Friday, January 22, 2010

Connecting the Dots

For the first time in a long time, Sunday has that strange hollow feel to it.

While the absence of football is certainly adding to the emptiness I'm feeling right now, it's a return to unemployment that's mostly at fault.

Almost two weeks ago, What Not to Wear offered me a job as Casting Producer that seemed too good to be true. I was worried that I would have to leave my job at Discovery without notice, burning bridges in order to take it. Luckily, I was able to give my 1 week notice to an understanding production staff. Unluckily, WNTW is still waiting for budget approval and has yet to establish a start date for me. I'm kind of worried that there may never be one.

I thought I had caught a break last Thursday when mtvU called me out of the blue with gig for this week. But before I could breathe a sigh of relief I was told there still wasn't a definite start date to that project either. Why? You guessed it, budget approval.

TV Production... it's an uncertain, competitive world full of "hurry up and wait."

So why would I leave my rewarding, long-term freelance position for another one that wasn't 100% during a recession a year after being laid off? Because being laid off isn’t like getting chicken pox. Getting downsized once doesn’t give you immunity to being downsized again down the road. It's important to always look out for #1 and grab opportunities that will help you network and grow professionally. For me, casting WNTW is one of those opportunities.

Vicki Salemi, one of the many talented people I met while networking in the 405 club, wrote a book that I'm mentioned in titled "Big Career in the Big City." I read the advanced copy and found it to be full of good advice for both newcomers to NYC and unemployed veterans alike. The book contained one quote in particular that eased my mind on this uncertain Sunday:

"You can't connect the dots looking forward. You can only connect them looking backwards, so you have to trust that the dots will somehow connect in your future. You have to trust in something--your gut, destiny, life, karma, whatever--because believing that the dots will connect down the road will give you the confidence to follow your heart, even when it leads you off the well-worn path, and that will make all the difference."
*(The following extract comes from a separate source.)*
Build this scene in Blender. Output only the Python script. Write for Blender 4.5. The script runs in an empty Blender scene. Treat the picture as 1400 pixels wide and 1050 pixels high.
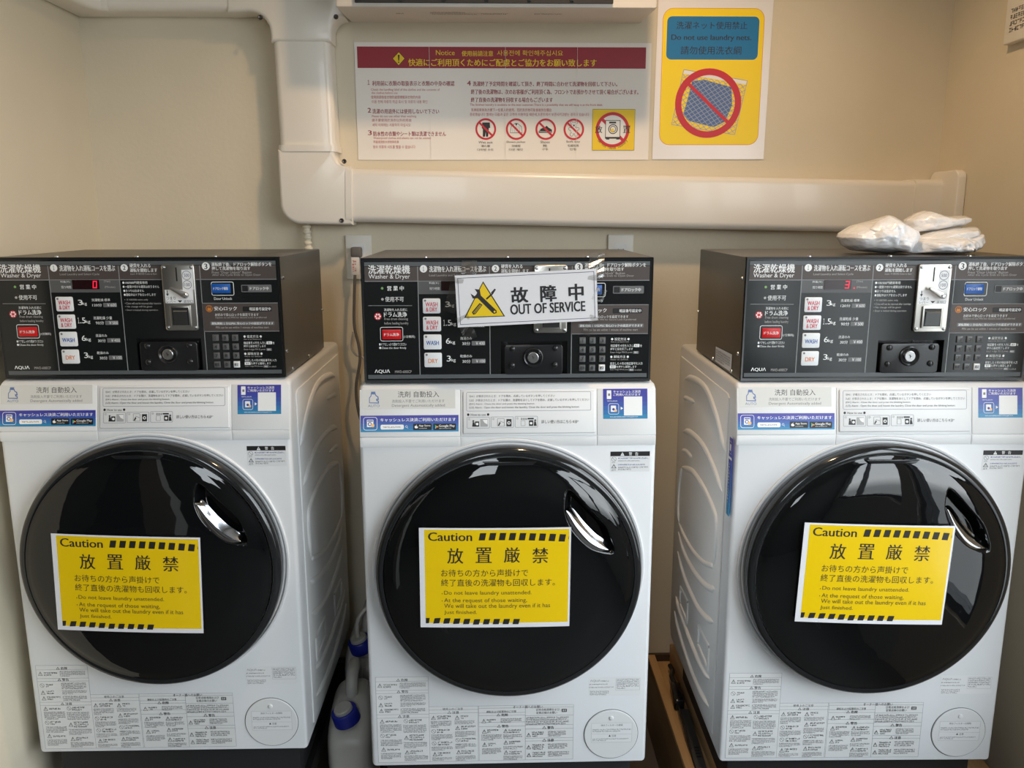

That little gem was a part of Steve Job's commencement speech to Stanford's class of '04.

I'm sure something equally awesome was said at my own graduation, but Bobbie Jo Solomon, the Blue Sapphire, was sitting next to me. Needless to say I was too excited to listen to what whoever was speaking was saying. I was focused on Bobbie Jo, hoping that she would pull three batons out of her gown, light them on fire and start doing toss cartwheels down the aisle.

Before that graduation day rolled around I had already prepared myself mentally for the real world by memorizing Conan O'Brien's commencement speech to the Harvard class of 2000. Conan's story helped me to stay positive during my own rocky start in the entertainment industry. His last words on the Tonight Show were equally inspiring and are helping me deal with the situation I've gotten myself into right now. "Nobody in life gets exactly what they thought they were going to get. But if you work really hard and you're kind, amazing things will happen."

The calls I have been getting over the past few weeks have proved that statement to be true. I'm glad to know that there are people out there who know what a driven, dedicated team player I am. I still have a long career ahead of me though, and I can't wait to one day look back at all the connected dots and see the big picture.